As três canções finais “riscam o chão”, trazendo versos em resposta ao desvario brasileiro. Entre a bruteza e a violência de atos e palavras, a obra buarqueana passa a ser um amortecedor contra o estrago e a tragédia anunciadas. Em Desaforos, com leveza e bom humor, Chico indaga a razão para uma moça tão bela e de lábios tão delicados mal dizê-lo tanto, afinal ele é apenas um “moreno que toca boleros”, um “vagabundo” qualquer. Impossível não traçarmos paralelo entre a historieta vivida entre o músico singelo e a moça “florescida num viveiro” com os ataques constantes vividos por Chico naquele período. E tão logo atacado pelos posicionamentos ideológicos, a velha injúria retornou: mandavam Chico “embora para Cuba”.

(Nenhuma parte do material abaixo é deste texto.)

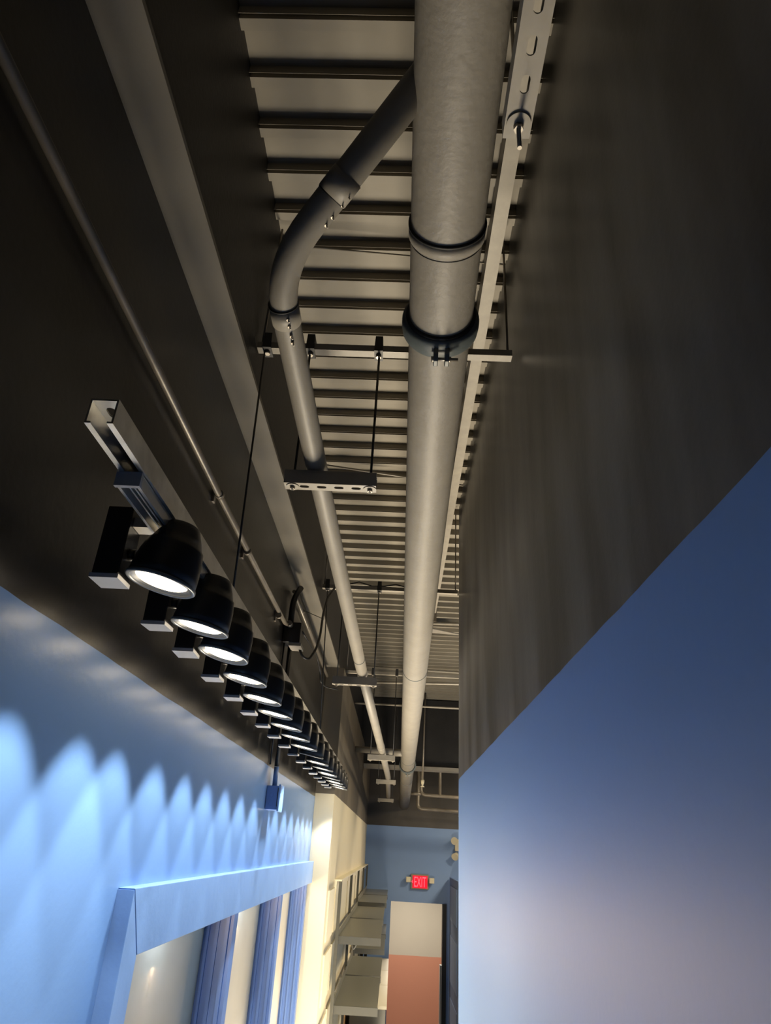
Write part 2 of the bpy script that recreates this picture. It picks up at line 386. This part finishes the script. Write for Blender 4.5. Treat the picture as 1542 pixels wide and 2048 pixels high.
# ------------------------------------------------------------------ cross struts with beam clamps and hanging rods
def cross_strut(Y, x0, x1, label, clamps=()):
    t = thing('cross_strut', label, 'strut', (x0, Y, 1.43), 'cross struts above the pipes')
    mb = MB(); channel(mb, 'x', x0, x1, Y+.02, 1.43, w=.030, h=.021, slots=False); mb.build('channel', m_strut, t)
    for x in (x0+.012, x1-.012): MB().cyl((x, Y+.02, 1.45), (x, Y+.02, 1.995), .004, 10).build('hanger_rod', m_conduit, t)
    for x in clamps:
        MB().prism([(x-.014, 1.425), (x+.014, 1.425), (x+.012, 1.485), (x-.012, 1.485)], 'y', Y-.005, Y+.046).build('beam_clamp', m_rod, t)
        MB().cyl((x, Y+.02, 1.416), (x, Y+.02, 1.427), .009, 6).build('nut', m_rodl, t)
    return t
cross_strut(1.675, -.508, .318, 'nearest cross strut, spanning the corridor above both pipes', (-.475, -.334, -.112))
cross_strut(3.90, -.508, .335, 'second cross strut, beyond the first pipe trapeze', (-.475, -.15, -.37))
cross_strut(6.14, -.508, 2.4, 'third cross strut, past the end of the right wall', (-.03, -.25))
tag(MB().tube([(-.508, 7.68, 1.45), (2.4, 7.72, 1.45)], .011, 12).build('ceiling_conduit', m_strut), 'single pale conduit crossing low in front of the black girder', 'conduit')

def trapeze(Y, z0, x0, x1, label, near=False):
    t = thing('pipe_trapeze', label, 'pipe hanger', ((x0+x1)/2, Y, z0), 'trapezes carrying the branch pipe')
    mb = MB(); channel(mb, 'x', x0, x1, Y+.02, z0, slots=True, pitch=.0505); mb.build('channel', m_strut if not near else m_strut, t)
    # closed dark front lip of the strut
    for x in (x0+.024, x1-.018):
        MB().cyl((x, Y+.02, z0-.012), (x, Y+.02, 1.43 if Y < 9 else 1.9), .0038, 10).build('threaded_rod', m_rod, t)
        MB().cyl((x, Y+.02, z0-.0025), (x, Y+.02, z0), .019, 24).build('washer', m_strut, t)
        MB().cyl((x, Y+.02, z0-.010), (x, Y+.02, z0-.0025), .0075, 6).build('nut', m_rodl, t)
    MB().lathe((lerp(S[2], S[3], 0)[0] if near else (x0+x1)/2, Y-.002, z0+.041), ((x0+x1)/2, Y-.002, z0+.048), [(0, .02), (.004, .02)], 16).build('pipe_pad', m_rod, t) if False else None
    return t
trapeze(1.675, .93, -.360, -.092, 'nearest slotted trapeze carrying the branch pipe on two rods', True)
trapeze(3.90, .842, -.394, -.135, 'second trapeze along the branch pipe, below the second cross strut')
trapeze(6.14, .684, -.255, -.015, 'third trapeze along the branch pipe, just past the cross pipe')
trapeze(8.20, .662, -.226, .000, 'fourth trapeze along the branch pipe, where it straightens')
trapeze(10.5, .605, -.25, -.02, 'last trapeze at the far end of the branch pipe')

# slotted strut beside the drain pipe, top right
t = thing('slotted_strut', 'thick slotted strut channel beside the drain pipe at top right', 'strut', (.146, .2, 1.0))
mb = MB()
def Pn(u_, v_, n_): return (.1465+v_, -.35+u_, 1.0+n_)
slotted(mb, Pn, 1.015, .0415, [(.040+.0525*i, .027, .013) for i in range(19)], .003)
for s in (-1, 1):
    xo = .1465+s*(.0208-.0015); mb.box(xo-.0015, xo+.0015, -.35, .665, 1.003, 1.041); xi = .1465+s*.0145; mb.box(xi-.005, xi+.005, -.35, .665, 1.038, 1.041)
mb.build('channel', m_strut, t)
MB().cyl((.1465, .640, .9965), (.1465, .640, 1.0), .0185, 30).build('washer', m_strut, t)
MB().cyl((.1465, .643, .988), (.1465, .643, .9965), .0075, 6).build('nut', m_rodl, t)
MB().cyl((.1465, .643, 1.35), (.1465, .643, .945), .0035, 12).build('threaded_rod', m_rodl, t, 'pale zinc rod end')
MB().cyl((.1465, -.2, 1.35), (.1465, -.2, .99), .0035, 12).build('threaded_rod', m_rodl, t)

# steel angle under the deck right of the drain pipe
t = thing('steel_runner', 'long flat grey steel runner under the deck right of the drain pipe', 'steel runner', (.27, 2, 1.9))
MB().box(.250, .297, -.6, 5.72, 1.90, 1.906).box(.250, .256, -.6, 5.72, 1.906, 1.99).build('angle', m_strut, t)
t = thing('steel_runner', 'short flat grey steel runner beyond the bracket, right of the drain pipe', 'steel runner', (.27, 6, 1.9))
MB().box(.250, .292, 6.0, 8.0, 1.90, 1.906).box(.250, .256, 6.0, 8.0, 1.906, 1.99).build('angle', m_strut, t)
MB().box(.24, .31, 5.84, 5.92, 1.86, 1.99).build('bracket', m_conduit, t)
MB().prism([(.29, 6.15), (.29, 6.28), (.62, 6.32)], 'z', 1.885, 1.895).build('gusset', m_strut, t)
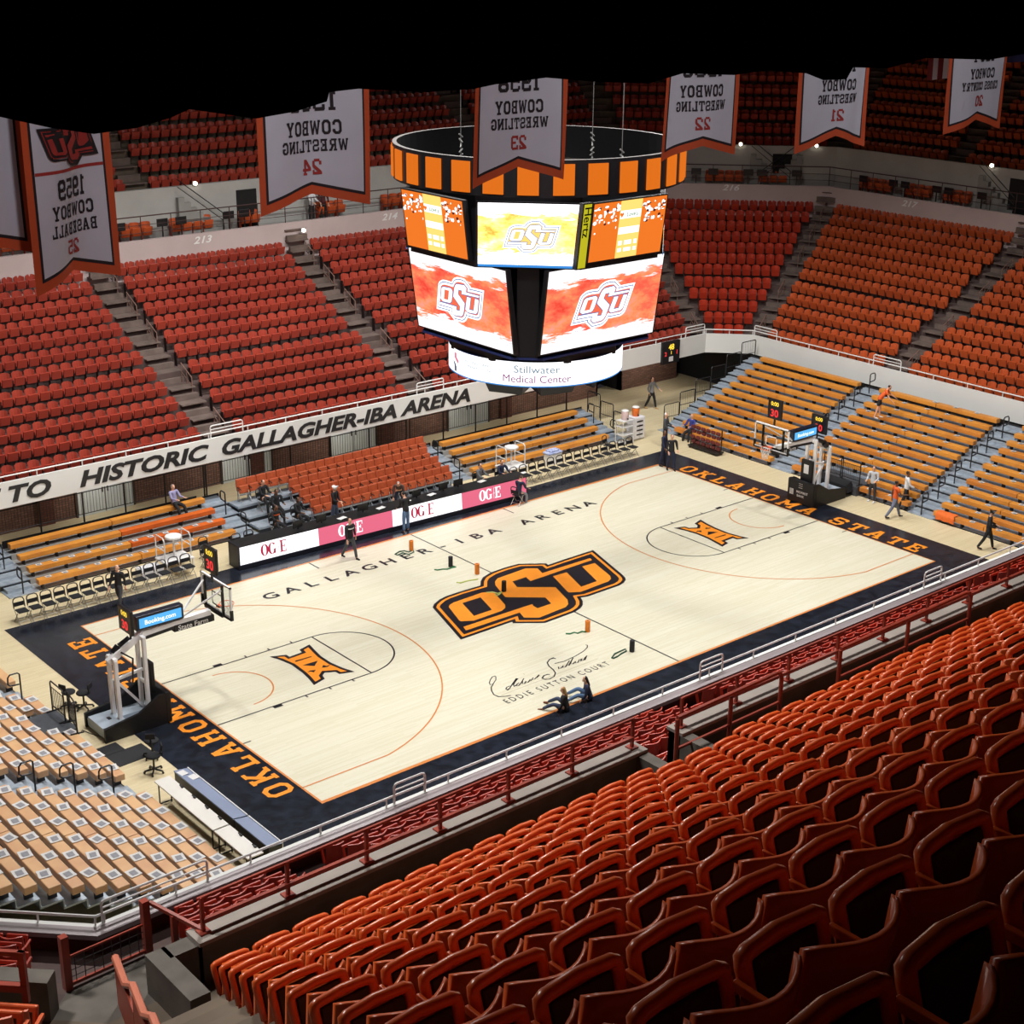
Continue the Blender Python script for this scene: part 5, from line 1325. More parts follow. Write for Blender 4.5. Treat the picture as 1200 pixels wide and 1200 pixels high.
goal(1, 'basketball goal at the right end, seen with its rim and net facing left', 'Booking.com', 'State Farm', 'MIDFIRST')

# ------------------------------------------------------------------ small things on and around the floor
def roller(px, py, colr, lab, h=.42, r=.09):
    p = at(px, py, z=.016); m = MB(); m.lathe([(r*.94, 0), (r, .02), (r, h-.02), (r*.94, h)], 14, 0); m.lathe([(r*.35, h-.0), (r*.35, h+.004)], 10, 1)
    tag(m.build('foam_roller', [colr, BPLA], None, True, (p.x, p.y, .016)), lab, 'foam roller', 'foam rollers standing on the court')
OR_ = mat('roller_orange', (238, 134, 36), .6, .1, 12); BK_ = mat('roller_black', (28, 28, 32), .7, .2, 12)
roller(482, 645, OR_, 'orange foam roller on the court near the lit table'); roller(559, 672.5, OR_, 'orange foam roller left of the centre emblem'); roller(688.5, 740, OR_, 'orange foam roller below the centre emblem')
roller(528, 664, BK_, 'black foam roller between the sideline lettering and the emblem'); roller(590.5, 693, BK_, 'black foam roller standing on the centre emblem'); roller(740.5, 763.5, BK_, 'black foam roller beside the half-way line near the viewer')
def strap(pts, colr, lab, closed=False):
    p = [at(x, y, z=.03) for x, y in pts]; m = MB(); m.tube([(q.x, q.y, .03+.006*math.sin(i*2)) for i, q in enumerate(p)], .028, 6, closed=closed)
    tag(m.build('exercise_band', colr, None, True), lab, 'exercise band', 'rubber exercise bands on the court')
GN = mat('band_green', (34, 112, 62), .55, .1); GD = mat('band_dark_green', (28, 74, 50), .55, .1); YL = mat('band_yellow_green', (198, 208, 116), .55, .1)
strap([(463, 649.5), (468, 646.5), (474, 645.5), (479, 647), (484, 644.5), (485, 647), (479, 649.5), (472, 648), (466, 650.5)], GD, 'dark green band looped beside the orange roller near the lit table', True)
strap([(509, 667.5), (513, 668), (519, 666.8), (524, 667), (530, 665.2), (534, 664.5), (531, 663.4)], GN, 'green band lying by the black roller near the lettering')
strap([(535, 682.5), (540, 683), (546, 681), (552, 679.8), (557, 679.3), (560, 678.6)], YL, 'yellow-green band lying by the orange roller left of the emblem')
strap([(570, 694.5), (577, 694.2), (583, 695.5), (588, 694), (584, 697.5), (580, 698)], YL, 'yellow-green band lying on the centre emblem')
strap([(663, 742.5), (668, 742.8), (673, 741), (677, 742), (682, 740), (687, 740.5)], GN, 'green band beside the orange roller below the emblem')
strap([(717, 771), (720, 766.5), (726, 763.5), (733, 760.5), (734, 763), (728, 766), (724, 769), (719, 771.5)], GD, 'dark green band looped beside the black roller near the viewer', True)
def stool(px, py, lab, rz=0):
    p = at(px, py, z=0); t = thing('office_stool', lab, 'stool', (p.x, p.y, .0), rz, 'black wheeled stools at the left end')
    m = MB(); m.lathe([(.15, .5), (.21, .52), (.22, .55), (.2, .58), (.05, .59)], 16); m.build('seat', BFAB, t, True)
    m = MB(); m.tube([(0, 0, .1), (0, 0, .5)], .03, 8); m.build('column', BPLA, t)
    for q in range(5):
        a = 2*math.pi*q/5; m = MB(); m.bar((0, 0, .12), (.28*math.cos(a), .28*math.sin(a), .08), .04, .04); m.tube([(.28*math.cos(a), .28*math.sin(a)-.02, .035), (.28*math.cos(a), .28*math.sin(a)+.02, .035)], .033, 8); m.build('leg', BPLA, t)
    m = MB(); m.bar((-.18, 0, .55), (-.24, 0, .78), .05, .02); m.rbox(-.27, -.23, -.14, .14, .72, .9, .012); m.build('backrest', BFAB, t)
stool(82, 829, 'black wheeled stool behind the left basket, left one of the pair', .4); stool(99, 830, 'black wheeled stool behind the left basket, right one of the pair', 2.2)
stool(179, 887, 'black wheeled stool at the edge of the dark border, upper of two', 1.0); stool(181, 905, 'black wheeled stool on the pale floor by the long table, lower of two', 2.8)
# long tables at the lower left
for y0, y1, w in ((-8.0, -4.75, 'longer piece'), (-9.75, -8.05, 'shorter piece hidden by the fascia')):
    t = thing('folding_table', 'long narrow white press table at the lower left, '+w, 'table', (-17.72, (y0+y1)/2, 0), 0, 'press tables'); h = (y1-y0)/2
    m = MB(); m.rbox(-.24, .24, -h, h, .7, .74, .012); m.build('table_top', mat('table_white', (224, 220, 212), .5, .06, 2), t)
    for yy in (-h+.15, h-.15):
        m = MB(); m.bar((-.18, yy, 0), (-.18, yy, .7), .03, .03); m.bar((.18, yy, 0), (.18, yy, .7), .03, .03); m.bar((-.2, yy, .06), (.2, yy, .06), .03, .03); m.build('leg', BKM, t)
    m = MB()
    for q in range(int((y1-y0)/.7)):
        yy = -h+.35+q*.7; m.box(.17, .22, yy-.05, yy+.05, .74, .78); m.box(.19, .22, yy+.1, yy+.14, .74, .77)
    m.build('socket_strip', BPLA, t)
    t = thing('advert_board', 'low grey-blue advertising table along the dark border, '+w, 'advertising board', (-17.12, (y0+y1)/2, 0), 0, 'low advertising boards')
    m = MB(); m.box(-.2, .2, -h, h, 0, .78); m.build('cabinet', BPLA, t)
    m = MB(); m.add([(-.22, -h, .84), (.2, -h, .78), (.2, h, .78), (-.22, h, .84), (-.22, -h, .8), (.2, -h, .74), (.2, h, .74), (-.22, h, .8)], [(0, 1, 2, 3), (7, 6, 5, 4), (0, 4, 5, 1), (1, 5, 6, 2), (2, 6, 7, 3), (3, 7, 4, 0)]); m.build('table_top', mat('board_top_blue_grey', (134, 146, 172), .4, .1, 2), t)
    m = MB(); m.box(.2, .23, -h, h, .1, .8); m.build('front_edge', WHM, t)
for q, (x, y) in enumerate(((-17.2, -5.0), (-17.05, -5.35))):
    m = MB(); m.box(-.11, .11, -.14, .14, 0, .008); tag(m.build('paper_sheet', PAPER, None, False, (x, y, .845-.14*(x+17.32)), .1), ('white sheet at the end of the advertising table', 'second white sheet a little farther along the advertising table')[q], 'paper')
for px, py, sx, sy, lab, rz in ((153, 885, 1.2, .85, 'black floor mat behind the left basket, right of the cables', .05), (120, 882, 1.2, .6, 'black floor mat under the back of the left basket', .05)):
    p = at(px, py, z=0); m = MB(); m.rbox(-sx/2, sx/2, -sy/2, sy/2, 0, .015, .005); tag(m.build('floor_mat', mat('mat_black', (34, 34, 37), .8, .2, 20), None, False, (p.x, p.y, 0), rz), lab, 'mat')
def barricade(loc, rz, lab, w=1.0, h=1.05):
    t = thing('barricade', lab, 'barrier', loc, rz, 'black crowd barriers')
    m = MB(); m.tube([(-w/2, 0, .12), (-w/2, 0, h-.06), (-w/2+.06, 0, h), (w/2-.06, 0, h), (w/2, 0, h-.06), (w/2, 0, .12)], .025, 6); m.tube([(-w/2, 0, .2), (w/2, 0, .2)], .02, 6); m.tube([(-w/2, 0, h-.2), (w/2, 0, h-.2)], .015, 6); m.build('frame', BKM, t)
    m = MB()
    for q in range(1, 9): m.tube([(-w/2+w*q/9, 0, .2), (-w/2+w*q/9, 0, h-.2)], .009, 4)
    m.build('bars', BKM, t)
    for s in (-1, 1):
        m = MB(); m.bar((s*(w/2), 0, .15), (s*(w/2), 0, .0), .04, .04); m.bar((s*(w/2), -.2, .015), (s*(w/2), .2, .015), .05, .03); m.build('foot', BKM, t)
barricade((-18.12, 1.05, .42), R(90), 'black barrier on the platform at the left end, upper of two', .9); barricade((-18.1, .1, .42), R(80), 'black barrier on the platform at the left end, lower of two, beside the cables', .85)
barricade((18.3, .75, .42), R(90), 'black barrier on the platform behind the right basket, left of two', .95); barricade((18.3, -.3, .42), R(90), 'black barrier on the platform behind the right basket, right of two', .95)
m = MB(); rn = random.Random(2); pts = [(-18.0+.25*i+.1*rn.random(), .3-.12*i+.35*math.sin(i*1.7), .012) for i in range(9)]; m.tube(pts, .012, 5); tag(m.build('power_cable', BKM, None, True), 'thin black cable snaking from the barrier to the left basket', 'cable')
# black cover over the rear of the right goal base
t = thing('covered_cart', 'low cart under a black cloth behind the right basket base', 'cart', (17.82, .3, .0)); m = MB()
vs = [(-.6, -.9, .5), (.55, -.85, .62), (.6, .8, .6), (-.6, .9, .52), (-.75, -1.05, .22), (.72, -1.0, .25), (.75, .95, .22), (-.72, 1.0, .2)]
vs = [(x*.38, y, z) for x, y, z in vs]
m.add(vs, [(0, 1, 2, 3), (0, 4, 5, 1), (1, 5, 6, 2), (2, 6, 7, 3), (3, 7, 4, 0)]); m.build('cloth', BFAB, t)
for x in (-.18, .18):
    for y in (-.75, .75):
        m = MB(); m.bar((x, y, .05), (x, y, .5), .04, .04); m.tube([(x, y-.02, .05), (x, y+.02, .05)], .05, 8); m.build('leg', BKM, t)
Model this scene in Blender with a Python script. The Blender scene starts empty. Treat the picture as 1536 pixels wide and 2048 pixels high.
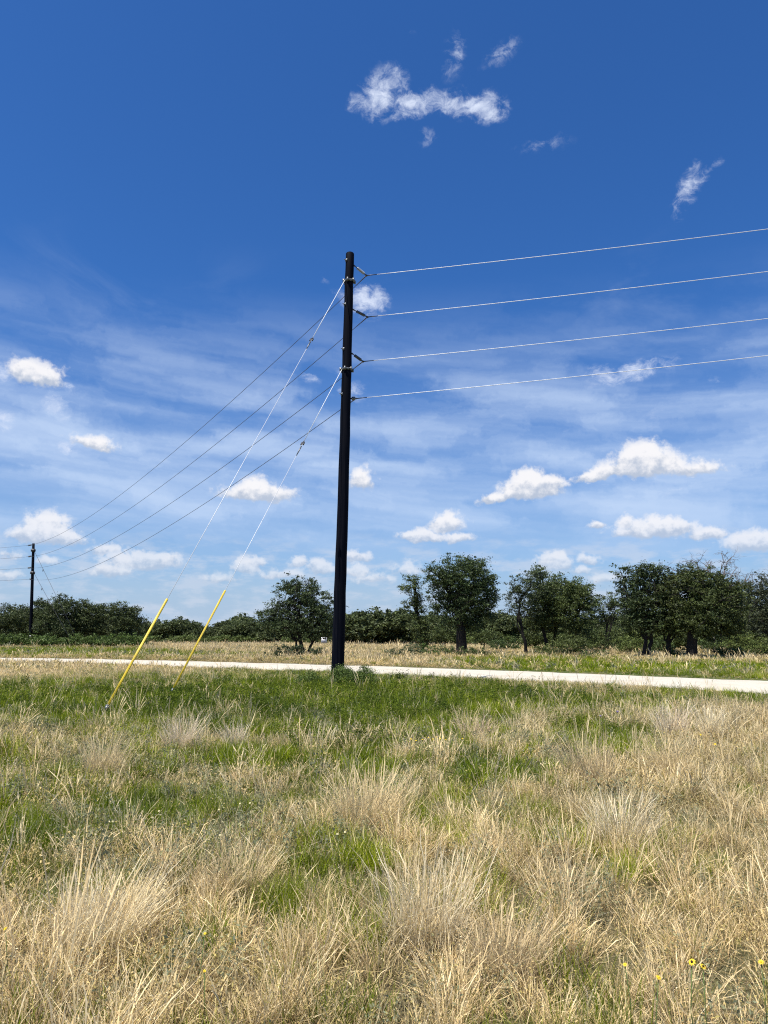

Na penúltima canção do álbum, Casualmente, um velho e furtivo romance na cidade de Havana é relembrado. Romance que ficou apenas na memória. “Regressarei, oxalá/ Algum dia ala ciudad/ Y perdidamente en sus calles voy a buscar”. Tudo em Havana é o mesmo: a canção, a catedral, a mulher, e até mesmo o mar. Somente aquela Havana revolucionária não permaneceu. Chico sabe disso. Sem resignações, o tempo do real e dos possíveis marca a sua palavra-cantada.
Se sutilezas e historietas de amor marcam as faixas do álbum de 2017, As Caravanas vem encerrá-lo com um soco no estômago. Chico recolhe fúrias e arma-se de versos velozes e potentes em um manifesto poético-político de tirar o fôlego. O abissal fosso social e a violência gratuita de parcelas barulhentas do povo brasileiro, marcas históricas da cidade onde reside, o Rio de Janeiro, são o palco central da canção. A paisagem carioca é marcada não apenas pelo azul turquesa dos mares que a circundam, mas pela altivez de suas margens: periferias e favelas que transitam e movimentam-se. Não há como esquecer dos “rolêzinhos” e dos arrepios da classe média que quase sempre carregava discursos de ódio e preconceito. As cheganças do povo da Penha e do Irajá em plena Copacabana? Como isso era possível?
Estratificações sociais e a reação de setores privilegiados marcam a canção As Caravanas. Chico parece prever o futuro. Se um ano antes, setores da elite brasileira tinham se aglutinado para derrubar um governo popular democraticamente eleito – tradição política nacional! – não mais esconderiam o rosto ao empurrar às prisões negros e pobres, a violentá-los e exterminá-los. “Como negros torsos nus deixam em polvorosa/ A gente ordeira e virtuosa que apela/ Pra polícia despachar de volta/ O populacho pra favela/ Ou pra Benguela, ou pra Guiné”.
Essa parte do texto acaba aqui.